I would note at the outset that that issue was not addressed either by the referring court in its request for a preliminary ruling or by the Austrian Government in its observations, and yet it is that issue which seems to me to be the root of the problem. In particular, neither the referring court nor the Austrian Government stated that the requirements which Austrian notaries and Czech lawyers had to fulfil were, on the Czech side, such as to jeopardise the proper functioning of the land register in Austria.

60.

Authentication such as that at issue in the main proceedings does not require any knowledge of Austrian law or even any legal knowledge, for that matter. As the Commission rightly observed, authentication does not require the drafting of instruments or provision of legal advice on complex matters, but is simply a case of establishing the identity of the person present and confirming that that person has signed a document.

61.

Systematically reserving the provision of such a service to an Austrian notary may, at first, appear manifestly excessive.

62.

Nevertheless, on the basis of the information available to the Court, I consider the legislation at issue, which reserves to notaries the authentication of signatures on instruments necessary for the creation or transfer of rights to property, to be proportionate.

63.

The Republic of Austria confers competence only on notaries because it has a high level of trust in the courts and notaries with regard to the maintenance of the land register. In that context, as regards notaries in particular, I do not wish to call into question the decision of the Austrian legislature to reserve authentication to legal professionals who are subject to strict State control.

64.

Moreover, it seems unlikely that the Republic of Austria would be able adequately to monitor the activities of foreign lawyers making declarations for land register purposes and to penalise any infringement by means of disciplinary measures. Where a Member State, such as the Republic of Austria, operates a system for the preventive administration of justice by establishing a land register and the guarantees contained therein for the purposes of protecting property ownership, it cannot reasonably dispense with state control functions and with an effective guarantee of control of entries in the land register.

65.

As regards the case in the main proceedings, in any event, the system for monitoring Czech lawyers, as set out by the Czech Government, does not provide adequate guarantees. ( 17 )

66.

On the basis of the information before the Court, such a system is not, in my view, capable of ensuring that there is concrete, effective and efficient monitoring which would be comparable to the monitoring of notaries in countries operating a system of civil-law notaries and would ensure a high level of trust.

67.

I therefore propose that the Court’s answer to the second question should be that Article 56 TFEU does not preclude national legislation such as Article 31 of the GBG under which certification of the authenticity of signatures on instruments which are necessary for the creation or transfer of rights to property is reserved to the courts and to notaries.

IV – Conclusions

68.

In the light of the foregoing considerations, I propose that the Court should answer the questions referred for a preliminary ruling by the Oberster Gerichtshof (Supreme Court, Austria) as follows:

Neither the provisions of Council Directive 77/249/EEC of 22 March 1977 to facilitate the effective exercise by lawyers of the freedom to provide services nor Article 56 TFEU prohibit a Member State from reserving to notaries certification of the authenticity of signatures on instruments which are necessary for the creation or transfer of rights to property.

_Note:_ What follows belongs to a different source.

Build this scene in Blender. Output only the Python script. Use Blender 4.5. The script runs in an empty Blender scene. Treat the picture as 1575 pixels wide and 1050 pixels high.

( 1 ) Original language: French

( 2 ) OJ 1977 L 78, p. 17.

( 3 ) OJ 1998 L 77, p. 36.

( 4 ) Moreover, that directive does not state whether the activities must constitute activities of lawyers in the State of origin, namely, in the Czech Republic, in the host State, namely, in Austria, or whether ‘activities of lawyers’ is an autonomous concept, unrelated to the activities pursued in each of those two Member States.

( 5 ) See judgment of 16 July 2015, Abcur (C‑544/13 and C‑545/13, EU:C:2015:481, paragraph 45 and the case-law cited).

( 6 ) The first paragraph of Article 5 of that directive also refers to ‘the pursuit of activities relating to the representation of a client in legal proceedings’.

( 7 ) Emphasis added.

( 8 ) See, also, Barnard, C., The substantive law of the EU. The four freedoms, Oxford University Press, 4th edition, 2013, p. 320, according to which those two directives are part of the same ‘jigsaw’.

( 9 ) Moreover, without prejudice to the scope of application of Article 81 TFEU, there is no EU legal instrument which addresses this issue.

( 10 ) See, inter alia, judgment of 18 July 2013, Citroën Belux (C‑265/12, EU:C:2013:498, paragraph 35 and the case-law cited).

( 11 ) See judgment of 19 June 2014, Strojírny Prostějov and ACO Industries Tábor (C‑53/13 and C‑80/13, EU:C:2014:2011, paragraph 34 and the case-law cited).

( 12 ) The German Government’s argument that, given the formal nature of the Austrian legislation, there is no restriction on the activities of lawyers, cannot therefore be accepted.

( 13 ) C‑53/08, EU:C:2011:338, paragraphs 91 to 95.

( 14 ) C‑53/08, EU:C:2011:338, paragraph 96.

( 15 ) Which is, in accordance with the case-law of the Court, an overriding reason in the public interest. See judgment of 12 December 1996, Reisebüro Broede (C‑3/95, EU:C:1996:487, paragraph 36).

( 16 ) See judgment of 16 December 2010, Josemans (C‑137/09, EU:C:2010:774, paragraph 70), and, as regards the free movement of goods, my Opinion in Deutsche Parkinson Vereinigung (C‑148/15, EU:C:2016:394, point 48 et seq.).

( 17 ) The Czech Government explained at the hearing that the registers maintained by notaries and lawyers in the Czech Republic are checked regularly for the purposes of the authentication of signatures. The notaries’ registers undergo two levels of checks, including one by the Ministry of Justice, while the lawyers’ registers are checked only by the bar association.